Last weekend I made an experiment to test out the material I have been gathering on Shoreditch and The City. It was a way of bringing some focus to the research I have been doing and offered me a chance to get feedback upon it before the next stage of making it into a more distinct work in its own right.
It is difficult to write about my own tour and make anything like the same sort of critical remarks as I make when reviewing other people's. I will instead just restrict myself to one or two comments. Firstly, I decided to borrow the hat idea from the Occupy Tour team. With me being tall already, wearing a top hat adds and extra bit again onto my height and means I don't need any umbrella to lead people, I am perfectly visible with the hat alone. More than that, it also has echos of Phileas Fogg the Victorian gentleman explorer/navigator of Jules Verne. I find this both amusing and sympathetic as I have just an element of these characteristics myself. The hat therefore gives me license to play up these qualities when so required.
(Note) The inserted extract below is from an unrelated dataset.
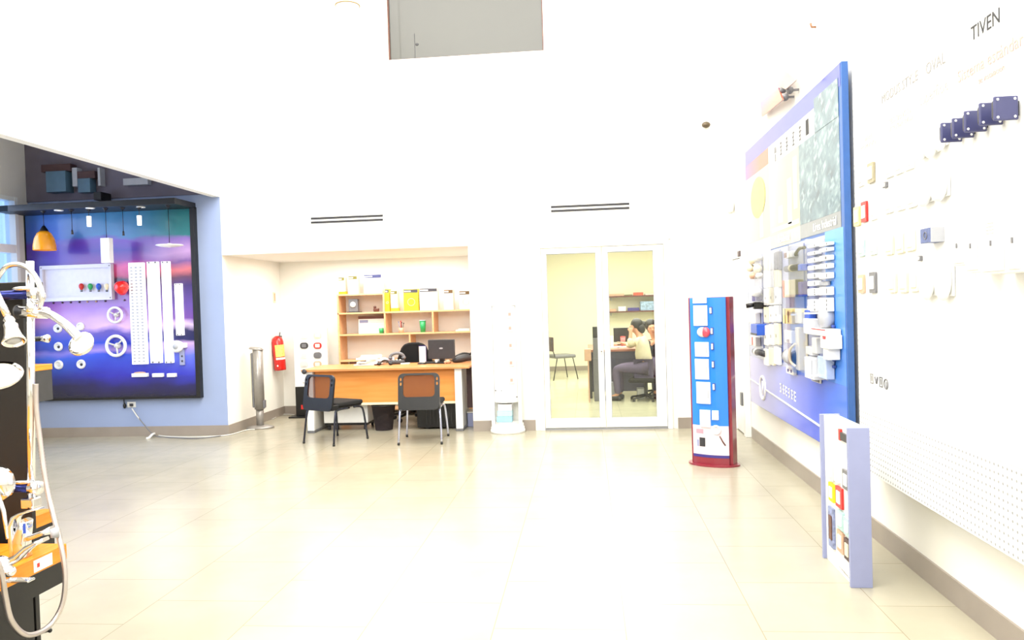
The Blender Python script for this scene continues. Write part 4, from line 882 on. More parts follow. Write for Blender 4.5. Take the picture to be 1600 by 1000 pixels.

It was a small group that I led, maybe 8 in number. This was a very manageable size and I didn't have to shout or play to the crowd at all. I suspect that to make the tour economically viable I will have to lead larger groups but if I had a choice I'd stick to this smaller number as it made everything more conversational. People felt easy to ask me questions and share their own observations in front of one another, something that larger more anonymous groups generally suppress.
For the pictures I must thank Debbie Kent. She, like some of the others in the group, is also working in a related way on performances that deal with the city. My group was in fact a great mix of artists, curators and friends who managed to entertain one another very effectively as they made their way from point to point.
The tour was quite simple and transparent in the sense that I did not try anything too smart formally but rather performed it as a report on the tours I had taken so far. Giving it in this way left me enough space to be able to perform it in an engaging tone. I should be careful not to lose some of this informality when I next begin the work of integrating the research and layering this tour in a more deliberate way. The comments afterwards in the pub were positive and constructive and I look forward to the Summer when I will complete this tour, start giving it to a broader public and ditch the padded coat.